Partout dans Pakse on peut voir des affiches pour visiter, avec un tour opérateur, le fameux plateau. Visite à la journée, ou sur deux jours (et nuit chez l'habitant), avec guide et voiture climatisée.
On part sur notre scooter loué tout neuf et on file vers l'est, pour une boucle de 250 kms.
Au programme, des plantations de café, des cascades, de beaux paysages. Il fait plus frais sur le plateau.
Toutes les cascades sont d'une manière ou d'une autre payantes: soit vous paierez le parking (pour votre scooter), soit vous paierez l'accès à la cascade, soit les deux! On les trouve jolies, mais on est loin du sauvage rencontré à Chi Phật.
Bref, ce petit tour sur le plateau nous permet de souffler un peu du vélo, mais on n'est pas non plus subjugués.
Pas facile de poser la tente à l'abri des regards. On suit une piste sur quelques kilomètres et nous voilà à l'aplomb d'une belle et longue pente, qui domine la vallée. La vue est sympa: des montagnes à gauche, les champs et forêts en face, à perte de vue, et une culture abandonnée ou coule une petite rivière sur la droite.
Est ce que la culture est vraiment abandonnée? Il y a une petite cahute juste la, avec des bouteilles d'eau, quelques vieux vêtements, et la paille à été brûlée il n'y a pas longtemps... on attend un peu, mais on se voit bien installer notre tente ici. Après tout, on a un beau point de vue, de l'eau vive pas loin, on est au calme. Y a même une petite cabane.
Un homme descend vers nous, en provenance du champs abandonné, il vérifie au passage les pièges qu'il a posés ça et là. Il n'a pas l'air très étonné de nous voir. Il a la soixantaine, est tout fin, assez petit. Ses vetements sont soit trop petits, soit trop grands, soit très abîmés.
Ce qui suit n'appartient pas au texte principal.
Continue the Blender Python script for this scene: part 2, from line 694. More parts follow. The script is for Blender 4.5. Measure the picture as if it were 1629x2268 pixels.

Il commence à parler laotien, et voit bien à nos rires gênés et nos haussements d'épaule qu'on ne comprend rien. Mais il continue, il sourit. On demande tant bien que mal si on peut dormir ici. Il a l'air de dire oui. On lui offre quelques bananes, patates douces, qu'il s'empresse de ranger dans sa besace. Et les petits biscuits, il les mange doucement, parce qu'il n'a plus qu'une dent, ou presque, et elle bouge.
Sa femme arrive quelques temps après. Elle aussi est fine, plus petite que lui. Ses cheveux sont longs, et son visage est marqué par le temps, le soleil, la fatigue. Elle est un peu méfiante au début, nous regarde en biais. Elle s'active, pendant que son mari et nous la regardons. Elle cuisine tout ce qui se trouve dans son panier, c'est à dire ce qu'elle a cueilli ou chassé: des petits alvins, quelques crevettes, des baies, et du tamarin. On partage tout ça, à 4, accompagné de riz gluant (qui était caché sous le toit de la cahute), de nos patates douces, et de ces horribles pains briochés à la viande sucrée en cheveux (on s'est encore fait avoir...). Et pendant qu'on finit de manger, elle retourne un carré de terre pour pouvoir y planter les autres papates douces qu'on avait offert un peu avant.
Personne n'à l'air trop gêné. Lui nous parle comme si on comprenait, et elle utilise seulement les gestes pour communiquer. Elle sort des photos de son sac et nous les montre: c'est ses enfants (ils en ont 3, et tous vivent à Pakse), ou elle, quand elle était plus jeune. On découvre sur sa carte d'identité qu'elle est née en 1950.
L'homme va inspecter un de ses pièges. Il y a un animal, mais il a déjà été attaqué par les autres animaux et insectes. Il s'en débarrasse.
Ils partent quelques instants plus tard, sans prévenir, sans dire au revoir ( ce n'est pas pratiqué ici) leur machette à la main, leurs vêtements en lambris, très lentement, à travers les plantes, à couper une branche ici, un petit arbre la, d'une main sure.
Pendant ces quelques heures ensemble, on s'est posé un milier de questions. Est ce qu'ils vivent la? (Il y avait de quoi faire la cuisine, une natte pour dormir, des vêtements...) Vivent-ils uniquement de leur cueillette/chasse? Sont-ils autonomes? Dans la pauvreté? Voient-ils toujours leurs enfants? Ont-ils apprécié le moment passé ensemble?